1.の例文 “Be quiet!” は、Be動詞の原形であるBeが文頭に来ていますよね。

本当は静かにしてほしい相手、例えば「あなた」に静かにしてほしい場合は、”You are quiet.”(あなたは静かだ。)の主語である “You”を省略して、動詞である “are”を原形に直して “Be quiet!”=「(あなたは)静かにしろ」と言っているわけですね。

2.の例文も、文章の骨格は “Send the form.”です。書類を送って欲しい相手が「あなた」だとしたら、 “(You) send the form.”=あなたは書類を送ります。の「You」を省略して、「書類を送りなさい」になっていますよね。

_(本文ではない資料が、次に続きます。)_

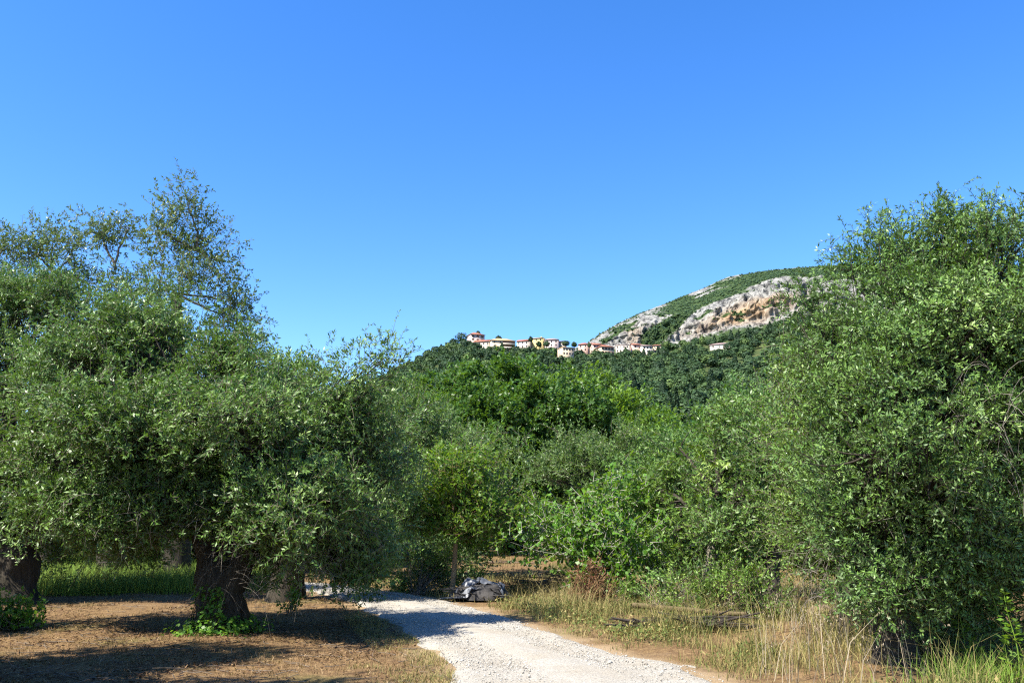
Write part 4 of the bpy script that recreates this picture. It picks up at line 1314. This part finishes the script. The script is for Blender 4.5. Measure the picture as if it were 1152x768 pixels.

3.  の例文では、先ほど紹介した”mandatory”を含む表現 ”mandatory fields”「必須項目」が入っており、フォームに記入を促す場合によく使われる表現です。

このように、「主語を省略して動詞を強調する」ことで、「〜しなさい」という命令の表現ができるというわけです。

【補足】

命令文は意外なところにも使われていて、別れの挨拶である “Have a nice day.”も実は命令文で表現されていることがわかります。

“(You) have a nice day.”=「あなたは良い日を送ります。」の主語が省略されて、”Have a nice day.=良い日を送ってくださいね。」を表現しているわけです。

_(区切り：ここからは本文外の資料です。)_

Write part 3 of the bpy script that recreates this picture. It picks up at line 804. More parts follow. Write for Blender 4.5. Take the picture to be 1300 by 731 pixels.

直訳すれば「良い日を送れ!」という強めの文章になってしまいますが、定型表現として「良い日を送ってね」くらいのニュアンスで使われています。

「~するな」という禁止の命令文

「~しろ」という命令文の作り方を紹介しましたが、「~するな」という禁止の命令文を作る場合には、”Don’t …” という表現を使います。”Don’t” の後には常に動詞の原形が来ます。

例文を見てみましょう。

  1. Don’t be late for the meeting tomorrow.
    明日のミーティングに遅れるな。

  2. Don’t worry about what others think.
    他人が考えることを心配するな。

  3. Don’t make promises you can’t keep.
    守れない約束をするな。

まとめ

この記事では、「命令する」を表す英語表現を例文付きで紹介し、また「~しなさい」や「~するな」という命令口調を英語で表現する方法を紹介しました。

「命令する」に使える英語表現はいくつかあって、本記事では、一般的な「命令する」の英語表現や「義務づける」などの意味を持つ表現などについて紹介しました。例文もたくさん紹介していますので、その表現の使い方について、ご理解いただけたのではないでしょうか。

ここまでお読みのあなたは、実際の英会話で外国人が使うさまざまな「命令」についての表現を聞き逃すことがグッと減っていて、なおかつあなた自身も適切に使えるようになっているでしょう。

この記事でお伝えした内容が、あなたの英語表現をより豊かにできれば幸いです。